> Task to carry out
Using the material below, copy every line where "pixels" appears.

> Exercise input

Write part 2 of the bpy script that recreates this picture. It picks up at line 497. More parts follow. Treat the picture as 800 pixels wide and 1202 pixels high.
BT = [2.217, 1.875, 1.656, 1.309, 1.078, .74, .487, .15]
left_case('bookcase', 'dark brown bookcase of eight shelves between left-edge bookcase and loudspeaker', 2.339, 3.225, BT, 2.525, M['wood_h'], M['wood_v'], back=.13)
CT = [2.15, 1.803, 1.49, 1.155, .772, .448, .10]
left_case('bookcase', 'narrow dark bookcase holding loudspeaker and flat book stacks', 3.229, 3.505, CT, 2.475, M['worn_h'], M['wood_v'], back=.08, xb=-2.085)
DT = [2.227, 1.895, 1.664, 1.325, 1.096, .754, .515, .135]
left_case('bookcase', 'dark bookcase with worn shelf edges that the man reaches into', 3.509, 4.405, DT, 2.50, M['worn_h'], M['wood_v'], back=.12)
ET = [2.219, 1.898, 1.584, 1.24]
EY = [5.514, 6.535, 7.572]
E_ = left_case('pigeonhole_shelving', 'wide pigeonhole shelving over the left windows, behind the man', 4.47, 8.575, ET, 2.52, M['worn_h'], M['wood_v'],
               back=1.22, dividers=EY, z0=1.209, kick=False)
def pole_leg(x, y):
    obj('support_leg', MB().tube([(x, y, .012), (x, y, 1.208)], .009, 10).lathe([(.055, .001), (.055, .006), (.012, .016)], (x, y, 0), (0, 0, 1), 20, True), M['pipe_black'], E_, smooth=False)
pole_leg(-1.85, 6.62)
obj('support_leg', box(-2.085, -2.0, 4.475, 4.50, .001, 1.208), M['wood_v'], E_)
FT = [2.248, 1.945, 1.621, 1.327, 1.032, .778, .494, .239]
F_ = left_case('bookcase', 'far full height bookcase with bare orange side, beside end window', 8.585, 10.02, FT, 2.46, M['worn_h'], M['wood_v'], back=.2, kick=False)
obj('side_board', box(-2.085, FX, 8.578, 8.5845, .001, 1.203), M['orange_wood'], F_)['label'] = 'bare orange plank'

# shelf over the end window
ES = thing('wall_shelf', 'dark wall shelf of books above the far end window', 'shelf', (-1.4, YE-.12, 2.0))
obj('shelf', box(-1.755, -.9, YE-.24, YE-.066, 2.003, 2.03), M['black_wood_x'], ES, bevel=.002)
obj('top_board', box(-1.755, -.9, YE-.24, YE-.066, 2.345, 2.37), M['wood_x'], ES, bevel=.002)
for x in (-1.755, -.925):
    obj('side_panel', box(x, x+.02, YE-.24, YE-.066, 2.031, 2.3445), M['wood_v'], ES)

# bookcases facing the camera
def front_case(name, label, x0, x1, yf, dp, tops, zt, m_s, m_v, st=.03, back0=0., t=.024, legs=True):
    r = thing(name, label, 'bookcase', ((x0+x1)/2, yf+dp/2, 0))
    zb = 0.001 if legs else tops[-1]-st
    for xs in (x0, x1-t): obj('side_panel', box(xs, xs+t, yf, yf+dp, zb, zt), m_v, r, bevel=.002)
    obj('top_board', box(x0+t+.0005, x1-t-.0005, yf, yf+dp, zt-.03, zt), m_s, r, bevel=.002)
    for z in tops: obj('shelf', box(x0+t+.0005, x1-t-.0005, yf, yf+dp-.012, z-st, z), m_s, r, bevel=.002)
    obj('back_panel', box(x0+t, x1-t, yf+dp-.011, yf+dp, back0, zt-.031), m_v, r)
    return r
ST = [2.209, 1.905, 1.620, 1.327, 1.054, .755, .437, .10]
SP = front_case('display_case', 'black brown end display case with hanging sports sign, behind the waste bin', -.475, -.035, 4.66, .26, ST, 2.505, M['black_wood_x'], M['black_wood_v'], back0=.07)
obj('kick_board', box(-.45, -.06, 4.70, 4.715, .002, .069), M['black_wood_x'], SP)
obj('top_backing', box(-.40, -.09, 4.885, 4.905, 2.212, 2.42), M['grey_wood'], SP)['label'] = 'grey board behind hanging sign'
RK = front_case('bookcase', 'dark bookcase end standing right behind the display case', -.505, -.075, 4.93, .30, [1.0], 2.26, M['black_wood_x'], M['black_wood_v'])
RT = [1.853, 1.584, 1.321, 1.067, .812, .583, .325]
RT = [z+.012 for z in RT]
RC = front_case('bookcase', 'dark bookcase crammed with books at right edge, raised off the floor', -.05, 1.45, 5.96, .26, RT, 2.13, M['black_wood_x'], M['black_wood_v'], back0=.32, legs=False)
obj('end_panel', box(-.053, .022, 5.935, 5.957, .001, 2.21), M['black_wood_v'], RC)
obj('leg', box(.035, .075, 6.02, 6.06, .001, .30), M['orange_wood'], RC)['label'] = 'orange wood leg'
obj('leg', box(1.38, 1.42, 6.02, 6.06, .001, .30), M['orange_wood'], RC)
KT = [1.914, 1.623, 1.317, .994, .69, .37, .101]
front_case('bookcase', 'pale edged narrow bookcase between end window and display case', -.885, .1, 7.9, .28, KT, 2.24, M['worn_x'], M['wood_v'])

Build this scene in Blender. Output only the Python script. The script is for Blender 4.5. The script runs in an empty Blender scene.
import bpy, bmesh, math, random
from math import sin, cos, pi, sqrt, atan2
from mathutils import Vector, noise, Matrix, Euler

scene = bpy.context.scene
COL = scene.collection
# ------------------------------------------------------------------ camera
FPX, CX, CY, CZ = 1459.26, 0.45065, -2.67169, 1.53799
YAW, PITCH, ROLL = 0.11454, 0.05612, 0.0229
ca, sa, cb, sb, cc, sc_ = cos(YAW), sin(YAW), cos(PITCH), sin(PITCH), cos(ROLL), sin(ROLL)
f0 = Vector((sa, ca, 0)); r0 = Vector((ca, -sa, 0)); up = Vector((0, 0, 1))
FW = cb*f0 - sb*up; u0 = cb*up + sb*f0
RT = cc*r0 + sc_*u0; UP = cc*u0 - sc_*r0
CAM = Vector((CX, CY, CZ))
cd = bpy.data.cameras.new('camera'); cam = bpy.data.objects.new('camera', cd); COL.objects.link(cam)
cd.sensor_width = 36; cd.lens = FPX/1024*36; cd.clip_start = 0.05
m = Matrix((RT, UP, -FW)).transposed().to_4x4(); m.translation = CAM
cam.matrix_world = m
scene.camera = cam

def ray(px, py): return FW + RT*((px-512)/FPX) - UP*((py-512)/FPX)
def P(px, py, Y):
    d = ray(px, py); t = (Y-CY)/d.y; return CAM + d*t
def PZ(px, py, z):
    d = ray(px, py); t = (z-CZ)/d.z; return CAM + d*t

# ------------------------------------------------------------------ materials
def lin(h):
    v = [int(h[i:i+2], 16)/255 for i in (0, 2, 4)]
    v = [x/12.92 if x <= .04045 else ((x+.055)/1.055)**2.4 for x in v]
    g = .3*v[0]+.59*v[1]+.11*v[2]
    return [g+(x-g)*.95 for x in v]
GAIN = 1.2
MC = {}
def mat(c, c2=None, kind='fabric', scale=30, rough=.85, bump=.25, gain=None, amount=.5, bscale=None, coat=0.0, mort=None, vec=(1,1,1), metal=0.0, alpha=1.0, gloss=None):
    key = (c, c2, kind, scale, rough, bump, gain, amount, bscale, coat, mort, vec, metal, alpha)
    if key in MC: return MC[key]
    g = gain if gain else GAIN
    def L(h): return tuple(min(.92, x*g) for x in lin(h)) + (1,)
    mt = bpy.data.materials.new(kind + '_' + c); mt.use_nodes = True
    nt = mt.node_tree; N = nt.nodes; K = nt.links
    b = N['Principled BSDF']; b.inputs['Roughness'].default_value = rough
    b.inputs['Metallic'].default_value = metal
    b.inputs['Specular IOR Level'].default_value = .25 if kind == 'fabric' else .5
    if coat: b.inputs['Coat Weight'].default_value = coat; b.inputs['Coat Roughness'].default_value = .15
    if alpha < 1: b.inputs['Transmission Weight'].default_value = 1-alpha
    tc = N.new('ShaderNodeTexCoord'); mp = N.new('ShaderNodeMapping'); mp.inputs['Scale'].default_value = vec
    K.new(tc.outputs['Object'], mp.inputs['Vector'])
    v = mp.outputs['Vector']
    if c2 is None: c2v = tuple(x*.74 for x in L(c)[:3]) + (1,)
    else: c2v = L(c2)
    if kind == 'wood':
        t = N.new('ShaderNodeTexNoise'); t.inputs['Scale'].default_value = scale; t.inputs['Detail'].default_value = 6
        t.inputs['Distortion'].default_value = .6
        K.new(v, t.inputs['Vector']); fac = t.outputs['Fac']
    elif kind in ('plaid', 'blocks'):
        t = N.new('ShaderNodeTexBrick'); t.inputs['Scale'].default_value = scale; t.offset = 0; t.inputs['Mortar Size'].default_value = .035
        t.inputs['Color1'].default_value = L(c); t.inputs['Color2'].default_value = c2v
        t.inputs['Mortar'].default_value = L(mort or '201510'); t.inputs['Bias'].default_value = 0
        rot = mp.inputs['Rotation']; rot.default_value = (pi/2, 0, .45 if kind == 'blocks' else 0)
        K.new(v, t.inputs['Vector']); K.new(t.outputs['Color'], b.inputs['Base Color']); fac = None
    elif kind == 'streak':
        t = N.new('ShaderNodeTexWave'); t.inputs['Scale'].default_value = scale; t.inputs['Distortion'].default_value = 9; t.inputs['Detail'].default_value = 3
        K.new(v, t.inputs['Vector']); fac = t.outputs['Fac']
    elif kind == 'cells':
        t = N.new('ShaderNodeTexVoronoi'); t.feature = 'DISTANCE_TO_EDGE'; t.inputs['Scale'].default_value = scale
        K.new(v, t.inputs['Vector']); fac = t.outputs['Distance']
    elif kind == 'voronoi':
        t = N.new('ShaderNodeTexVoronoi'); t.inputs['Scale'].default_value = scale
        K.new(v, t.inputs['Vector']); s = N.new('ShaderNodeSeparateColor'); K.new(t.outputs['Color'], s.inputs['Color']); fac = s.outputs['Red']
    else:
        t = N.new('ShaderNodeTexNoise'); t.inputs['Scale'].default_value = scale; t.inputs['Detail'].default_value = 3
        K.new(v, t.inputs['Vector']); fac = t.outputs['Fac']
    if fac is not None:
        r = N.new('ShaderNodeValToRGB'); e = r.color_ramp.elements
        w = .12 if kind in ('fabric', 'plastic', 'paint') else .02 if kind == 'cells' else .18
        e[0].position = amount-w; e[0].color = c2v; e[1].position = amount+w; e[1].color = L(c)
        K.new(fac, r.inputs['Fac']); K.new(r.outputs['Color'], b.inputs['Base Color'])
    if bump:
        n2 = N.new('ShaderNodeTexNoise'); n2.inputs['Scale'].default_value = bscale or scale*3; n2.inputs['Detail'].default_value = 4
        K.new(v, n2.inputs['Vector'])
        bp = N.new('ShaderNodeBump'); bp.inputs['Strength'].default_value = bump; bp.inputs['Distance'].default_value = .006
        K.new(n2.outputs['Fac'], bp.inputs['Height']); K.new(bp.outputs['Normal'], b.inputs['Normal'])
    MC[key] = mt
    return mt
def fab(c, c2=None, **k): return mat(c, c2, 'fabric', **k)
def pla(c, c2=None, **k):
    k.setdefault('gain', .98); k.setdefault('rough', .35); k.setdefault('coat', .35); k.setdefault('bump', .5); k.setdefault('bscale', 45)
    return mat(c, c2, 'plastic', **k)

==

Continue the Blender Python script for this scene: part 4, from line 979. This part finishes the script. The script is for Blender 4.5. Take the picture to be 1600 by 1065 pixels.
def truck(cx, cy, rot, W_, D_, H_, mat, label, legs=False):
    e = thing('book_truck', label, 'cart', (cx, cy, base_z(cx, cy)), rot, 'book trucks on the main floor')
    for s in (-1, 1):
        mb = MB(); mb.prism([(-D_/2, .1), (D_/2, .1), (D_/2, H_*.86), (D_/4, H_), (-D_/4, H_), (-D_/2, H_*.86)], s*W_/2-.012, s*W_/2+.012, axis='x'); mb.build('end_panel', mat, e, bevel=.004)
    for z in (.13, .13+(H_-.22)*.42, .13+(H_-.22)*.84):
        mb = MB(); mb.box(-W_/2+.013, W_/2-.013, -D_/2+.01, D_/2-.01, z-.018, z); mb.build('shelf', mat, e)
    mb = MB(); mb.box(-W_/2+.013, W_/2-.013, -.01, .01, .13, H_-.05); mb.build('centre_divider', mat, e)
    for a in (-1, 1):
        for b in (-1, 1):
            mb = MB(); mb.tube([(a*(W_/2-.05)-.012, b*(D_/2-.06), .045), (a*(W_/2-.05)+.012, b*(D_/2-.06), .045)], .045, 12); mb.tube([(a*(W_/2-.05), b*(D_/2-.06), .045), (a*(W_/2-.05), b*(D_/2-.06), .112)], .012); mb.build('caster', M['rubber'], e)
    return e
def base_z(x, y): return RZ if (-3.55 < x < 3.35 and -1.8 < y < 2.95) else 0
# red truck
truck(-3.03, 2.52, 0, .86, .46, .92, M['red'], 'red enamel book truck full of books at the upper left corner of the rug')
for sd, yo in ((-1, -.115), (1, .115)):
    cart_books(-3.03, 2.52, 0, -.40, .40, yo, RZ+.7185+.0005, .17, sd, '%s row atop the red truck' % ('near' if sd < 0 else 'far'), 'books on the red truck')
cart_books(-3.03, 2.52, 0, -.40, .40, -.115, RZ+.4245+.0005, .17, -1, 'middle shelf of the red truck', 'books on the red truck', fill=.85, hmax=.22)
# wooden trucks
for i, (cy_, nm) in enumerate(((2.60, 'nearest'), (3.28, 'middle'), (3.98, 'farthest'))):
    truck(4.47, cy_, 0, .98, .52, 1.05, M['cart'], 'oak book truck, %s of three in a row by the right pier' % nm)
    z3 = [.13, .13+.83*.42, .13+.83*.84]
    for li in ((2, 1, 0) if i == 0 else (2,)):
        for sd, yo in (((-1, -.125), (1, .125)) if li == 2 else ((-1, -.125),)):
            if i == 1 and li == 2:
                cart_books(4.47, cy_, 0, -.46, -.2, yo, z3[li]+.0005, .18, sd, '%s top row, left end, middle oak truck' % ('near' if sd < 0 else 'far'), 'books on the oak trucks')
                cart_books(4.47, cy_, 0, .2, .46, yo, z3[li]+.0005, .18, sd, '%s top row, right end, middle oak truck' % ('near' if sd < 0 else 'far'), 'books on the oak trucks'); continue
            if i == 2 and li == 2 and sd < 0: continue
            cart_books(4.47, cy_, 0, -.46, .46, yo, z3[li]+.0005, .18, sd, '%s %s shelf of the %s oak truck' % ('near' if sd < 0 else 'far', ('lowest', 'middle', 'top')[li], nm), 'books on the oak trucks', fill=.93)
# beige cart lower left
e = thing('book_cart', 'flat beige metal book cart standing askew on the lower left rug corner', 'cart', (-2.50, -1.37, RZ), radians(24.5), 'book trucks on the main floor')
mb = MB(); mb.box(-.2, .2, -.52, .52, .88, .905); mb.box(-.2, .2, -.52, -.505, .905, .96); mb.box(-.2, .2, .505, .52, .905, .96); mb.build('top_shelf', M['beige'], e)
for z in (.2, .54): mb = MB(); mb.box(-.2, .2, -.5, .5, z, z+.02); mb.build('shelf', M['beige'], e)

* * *

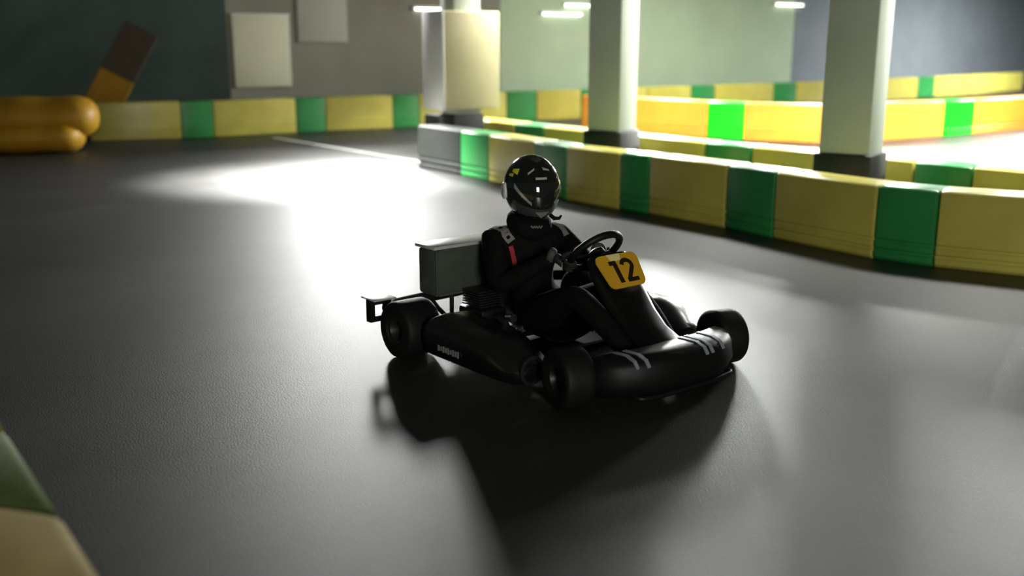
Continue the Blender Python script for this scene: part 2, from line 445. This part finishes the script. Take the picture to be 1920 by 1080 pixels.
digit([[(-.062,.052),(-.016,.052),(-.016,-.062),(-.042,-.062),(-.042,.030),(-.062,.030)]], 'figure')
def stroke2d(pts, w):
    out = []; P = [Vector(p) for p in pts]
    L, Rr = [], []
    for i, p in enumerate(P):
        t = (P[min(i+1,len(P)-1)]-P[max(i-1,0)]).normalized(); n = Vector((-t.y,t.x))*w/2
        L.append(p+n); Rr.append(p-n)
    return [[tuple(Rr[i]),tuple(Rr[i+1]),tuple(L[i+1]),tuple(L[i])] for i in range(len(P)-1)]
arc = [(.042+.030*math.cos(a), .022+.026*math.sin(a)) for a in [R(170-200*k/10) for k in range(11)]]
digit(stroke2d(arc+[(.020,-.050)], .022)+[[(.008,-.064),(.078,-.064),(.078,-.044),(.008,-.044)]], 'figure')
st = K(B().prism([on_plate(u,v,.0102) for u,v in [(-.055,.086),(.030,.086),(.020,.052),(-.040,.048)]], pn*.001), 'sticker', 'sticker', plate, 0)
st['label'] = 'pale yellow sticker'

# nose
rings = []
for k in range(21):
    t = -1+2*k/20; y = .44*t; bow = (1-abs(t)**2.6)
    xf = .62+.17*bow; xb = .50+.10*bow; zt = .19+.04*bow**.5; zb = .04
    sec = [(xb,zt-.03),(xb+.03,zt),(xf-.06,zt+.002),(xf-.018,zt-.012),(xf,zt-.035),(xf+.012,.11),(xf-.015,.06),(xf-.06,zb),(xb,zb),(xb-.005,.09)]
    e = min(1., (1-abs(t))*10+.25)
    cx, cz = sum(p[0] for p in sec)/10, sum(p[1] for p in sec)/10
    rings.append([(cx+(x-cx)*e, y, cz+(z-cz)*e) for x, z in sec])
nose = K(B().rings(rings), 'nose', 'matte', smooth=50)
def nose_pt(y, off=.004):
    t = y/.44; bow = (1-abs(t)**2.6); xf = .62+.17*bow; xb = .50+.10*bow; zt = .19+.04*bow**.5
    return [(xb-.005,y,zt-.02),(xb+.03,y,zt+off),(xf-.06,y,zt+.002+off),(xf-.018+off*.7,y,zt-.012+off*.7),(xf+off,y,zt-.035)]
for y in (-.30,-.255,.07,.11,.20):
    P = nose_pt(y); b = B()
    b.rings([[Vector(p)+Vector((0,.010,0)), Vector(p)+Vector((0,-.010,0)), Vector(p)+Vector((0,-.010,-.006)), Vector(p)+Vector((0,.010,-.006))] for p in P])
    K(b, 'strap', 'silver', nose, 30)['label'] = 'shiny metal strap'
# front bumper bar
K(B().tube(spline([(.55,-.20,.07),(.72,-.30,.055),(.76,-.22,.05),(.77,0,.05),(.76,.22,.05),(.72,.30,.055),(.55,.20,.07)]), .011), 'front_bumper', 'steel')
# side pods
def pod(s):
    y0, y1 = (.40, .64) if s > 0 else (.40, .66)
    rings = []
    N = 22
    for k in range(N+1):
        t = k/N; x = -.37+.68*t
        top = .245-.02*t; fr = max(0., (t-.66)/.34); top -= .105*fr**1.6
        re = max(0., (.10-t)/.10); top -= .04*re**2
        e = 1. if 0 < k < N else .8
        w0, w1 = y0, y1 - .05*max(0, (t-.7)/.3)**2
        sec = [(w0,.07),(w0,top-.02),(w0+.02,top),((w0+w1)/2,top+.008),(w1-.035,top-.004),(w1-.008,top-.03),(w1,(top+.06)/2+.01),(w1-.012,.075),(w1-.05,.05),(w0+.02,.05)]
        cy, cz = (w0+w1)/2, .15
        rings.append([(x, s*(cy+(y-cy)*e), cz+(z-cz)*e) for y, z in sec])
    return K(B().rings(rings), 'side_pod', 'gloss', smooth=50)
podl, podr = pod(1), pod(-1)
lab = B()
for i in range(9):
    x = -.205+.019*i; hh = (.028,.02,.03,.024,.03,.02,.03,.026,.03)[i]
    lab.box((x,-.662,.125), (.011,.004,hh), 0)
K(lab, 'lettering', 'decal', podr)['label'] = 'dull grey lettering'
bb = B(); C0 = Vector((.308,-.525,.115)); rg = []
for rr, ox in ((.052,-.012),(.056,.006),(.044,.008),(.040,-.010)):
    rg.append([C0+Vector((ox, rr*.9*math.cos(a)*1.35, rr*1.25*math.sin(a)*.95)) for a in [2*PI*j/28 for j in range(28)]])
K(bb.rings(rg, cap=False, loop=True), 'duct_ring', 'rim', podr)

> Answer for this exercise
Write part 2 of the bpy script that recreates this picture. It picks up at line 497. More parts follow. Treat the picture as 800 pixels wide and 1202 pixels high.
Continue the Blender Python script for this scene: part 4, from line 979. This part finishes the script. The script is for Blender 4.5. Take the picture to be 1600 by 1065 pixels.
Continue the Blender Python script for this scene: part 2, from line 445. This part finishes the script. Take the picture to be 1920 by 1080 pixels.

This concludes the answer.